Include the line containing "0.6, 'f', 0.3)" and all lines before it, repeated exactly from the listing below, without pictures.

*Data shown:*

— begin —

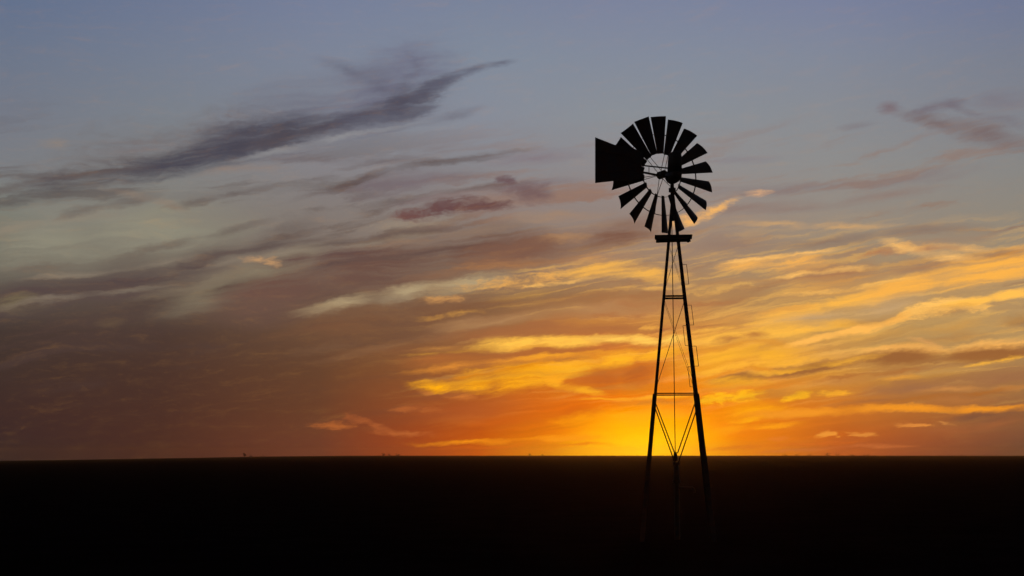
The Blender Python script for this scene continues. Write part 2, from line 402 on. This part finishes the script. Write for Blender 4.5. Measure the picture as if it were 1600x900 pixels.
# ---- low scraps near the horizon
cloud([(498, 668, 5), (550, 670, 5)], (196, 108, 50), 0.65, 'm', 0.9, 0.45)
cloud([(530, 654, 3), (580, 666, 5), (620, 672, 3)], (184, 98, 50), 0.55, 'm', 0.8, 0.5)
cloud([(590, 676, 3), (690, 678, 3)], (200, 110, 54), 0.7, 'm', 0.8)
cloud([(620, 646, 3), (660, 641, 4), (700, 641, 3)], (190, 104, 50), 0.75, 'm', 0.8)
cloud([(640, 611, 3), (670, 613, 3)], (190, 110, 56), 0.6, 'f', 0.4)
cloud([(660, 692, 3), (830, 690, 4), (920, 688, 3)], (250, 158, 22), 0.8, 'f', 0.4)
cloud([(690, 702, 2), (840, 700, 3), (960, 699, 2)], (226, 112, 16), 0.6, 'f', 0.4)
cloud([(880, 660, 6), (940, 650, 10), (1000, 655, 8)], (255, 176, 14), 0.6, 'm', 0.8)
cloud([(760, 660, 5), (860, 652, 7), (940, 640, 5)], (206, 92, 22), 0.5, 'f', 0.6)
cloud([(1110, 668, 4), (1180, 664, 5), (1260, 662, 3)], (252, 170, 24), 0.7, 'f', 0.5)
cloud([(1120, 694, 3), (1220, 690, 3), (1330, 692, 2)], (214, 108, 32), 0.6, 'f', 0.4)
cloud([(1200, 702, 2), (1300, 700, 2.5), (1420, 701, 2)], (214, 124, 66), 0.6, 'f', 0.4)
cloud([(1150, 656, 4), (1200, 650, 4)], (250, 176, 20), 0.7, 'm', 0.9)
cloud([(1298, 678, 3), (1318, 675, 4)], (238, 158, 60), 0.85, 'm', 0.9, 0.4)
cloud([(1338, 676, 3), (1368, 678, 4)], (232, 154, 66), 0.85, 'm', 0.9, 0.4)
cloud([(1398, 667, 2.5), (1444, 668, 3)], (224, 146, 66), 0.8, 'm', 0.9, 0.4)
cloud([(1452, 660, 2), (1482, 665, 2)], (206, 134, 68), 0.7, 'm', 0.8)
cloud([(1225, 681, 2), (1260, 682, 2)], (230, 130, 50), 0.6, 'f', 0.3)

# fade out towards the parts of the sky away from the sunset
up = sep.outputs[2]
SKY = mixc(smooth(up, 0.27, 0.75), SKY, (0.020, 0.028, 0.050, 1))
away = smooth(M('ABSOLUTE', AZ), 0.40 * FPX, 1.5 * FPX)
SKY = mixc(away, SKY, (0.016, 0.016, 0.024, 1))
bg = node('ShaderNodeBackground')
L.new(SKY, bg.inputs[0])
bg.inputs[1].default_value = 1.0
ow = node('ShaderNodeOutputWorld')
L.new(bg.outputs[0], ow.inputs[0])
scene.world = world
world.cycles.sampling_method = 'MANUAL'
world.cycles.sample_map_resolution = 256
scene.cycles.use_adaptive_sampling = True
scene.cycles.adaptive_threshold = 0.06
scene.cycles.adaptive_min_samples = 36
scene.cycles.sample_clamp_indirect = 0.6
scene.cycles.sample_clamp_direct = 3.0
scene.cycles.max_bounces = 3
scene.cycles.diffuse_bounces = 1
scene.cycles.glossy_bounces = 1

# ------------------------------------------------------------------ sun, just on the horizon behind the mill
sun_d = bpy.data.lights.new('sun', 'SUN')
sun_d.energy = 0.04
sun_d.angle = R(3.0)
sun_d.color = (1.0, 0.50, 0.14)
sun = bpy.data.objects.new('sun', sun_d)
scene.collection.objects.link(sun)
sd = pix_dir(1005, 690)
sun.rotation_euler = (-sd).to_track_quat('-Z', 'Y').to_euler()
sun.location = (20, 60, 30)


# ------------------------------------------------------------------ helpers
def material(name, base, rough=0.6, metal=0.0, spec=0.5, nscale=6.0, var=0.35, bump=0.0, rust=None):
    m = bpy.data.materials.new(name)
    m.use_nodes = True
    t = m.node_tree
    b = t.nodes['Principled BSDF']
    c = t.nodes.new('ShaderNodeTexCoord')
    n = t.nodes.new('ShaderNodeTexNoise')
    n.inputs['Scale'].default_value = nscale
    n.inputs['Detail'].default_value = 8
    t.links.new(c.outputs['Object'], n.inputs['Vector'])
    r = t.nodes.new('ShaderNodeValToRGB')
    r.color_ramp.elements[0].position = 0.35
    r.color_ramp.elements[1].position = 0.65
    r.color_ramp.elements[0].color = (*[v * (1 - var) for v in base], 1)
    r.color_ramp.elements[1].color = (*(rust or [v * (1 + var) for v in base]), 1)
    t.links.new(n.outputs['Fac'], r.inputs[0])
    t.links.new(r.outputs[0], b.inputs['Base Color'])
    b.inputs['Roughness'].default_value = rough
    b.inputs['Metallic'].default_value = metal
    b.inputs['Specular IOR Level'].default_value = spec
    if bump:
        bp = t.nodes.new('ShaderNodeBump')
        bp.inputs['Strength'].default_value = bump
        t.links.new(n.outputs['Fac'], bp.inputs['Height'])
        t.links.new(bp.outputs[0], b.inputs['Normal'])
    return m


def link_mesh(name, bm, mat, parent=None, smooth_=False):
    me = bpy.data.meshes.new(name)
    bmesh.ops.recalc_face_normals(bm, faces=bm.faces[:])
    bm.to_mesh(me)
    bm.free()
    if smooth_:
        for p in me.polygons:
            p.use_smooth = True
    me.materials.append(mat)
    o = bpy.data.objects.new(name, me)
    scene.collection.objects.link(o)
    if parent:
        o.parent = parent
    return o


def basis(d, up=Vector((0, 0, 1))):
    d = d.normalized()
    if abs(d.dot(up)) > 0.98:
        up = Vector((0, 1, 0))
    x = d.cross(up).normalized()
    y = x.cross(d).normalized()
    return x, y


def tube(bm, a, b, ra, rb=None, seg=10):
    a, b = Vector(a), Vector(b)
    rb = ra if rb is None else rb
    x, y = basis(b - a)
    va, vb = [], []
    for i in range(seg):
        t = 2 * math.pi * i / seg
        o = x * math.cos(t) + y * math.sin(t)
        va.append(bm.verts.new(a + o * ra)); vb.append(bm.verts.new(b + o * rb))
    for i in range(seg):
        j = (i + 1) % seg
        bm.faces.new((va[i], va[j], vb[j], vb[i]))
    bm.faces.new(va); bm.faces.new(vb[::-1])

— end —

*Task answer:*
The Blender Python script for this scene continues. Write part 2, from line 402 on. This part finishes the script. Write for Blender 4.5. Measure the picture as if it were 1600x900 pixels.
# ---- low scraps near the horizon
cloud([(498, 668, 5), (550, 670, 5)], (196, 108, 50), 0.65, 'm', 0.9, 0.45)
cloud([(530, 654, 3), (580, 666, 5), (620, 672, 3)], (184, 98, 50), 0.55, 'm', 0.8, 0.5)
cloud([(590, 676, 3), (690, 678, 3)], (200, 110, 54), 0.7, 'm', 0.8)
cloud([(620, 646, 3), (660, 641, 4), (700, 641, 3)], (190, 104, 50), 0.75, 'm', 0.8)
cloud([(640, 611, 3), (670, 613, 3)], (190, 110, 56), 0.6, 'f', 0.4)
cloud([(660, 692, 3), (830, 690, 4), (920, 688, 3)], (250, 158, 22), 0.8, 'f', 0.4)
cloud([(690, 702, 2), (840, 700, 3), (960, 699, 2)], (226, 112, 16), 0.6, 'f', 0.4)
cloud([(880, 660, 6), (940, 650, 10), (1000, 655, 8)], (255, 176, 14), 0.6, 'm', 0.8)
cloud([(760, 660, 5), (860, 652, 7), (940, 640, 5)], (206, 92, 22), 0.5, 'f', 0.6)
cloud([(1110, 668, 4), (1180, 664, 5), (1260, 662, 3)], (252, 170, 24), 0.7, 'f', 0.5)
cloud([(1120, 694, 3), (1220, 690, 3), (1330, 692, 2)], (214, 108, 32), 0.6, 'f', 0.4)
cloud([(1200, 702, 2), (1300, 700, 2.5), (1420, 701, 2)], (214, 124, 66), 0.6, 'f', 0.4)
cloud([(1150, 656, 4), (1200, 650, 4)], (250, 176, 20), 0.7, 'm', 0.9)
cloud([(1298, 678, 3), (1318, 675, 4)], (238, 158, 60), 0.85, 'm', 0.9, 0.4)
cloud([(1338, 676, 3), (1368, 678, 4)], (232, 154, 66), 0.85, 'm', 0.9, 0.4)
cloud([(1398, 667, 2.5), (1444, 668, 3)], (224, 146, 66), 0.8, 'm', 0.9, 0.4)
cloud([(1452, 660, 2), (1482, 665, 2)], (206, 134, 68), 0.7, 'm', 0.8)
cloud([(1225, 681, 2), (1260, 682, 2)], (230, 130, 50), 0.6, 'f', 0.3)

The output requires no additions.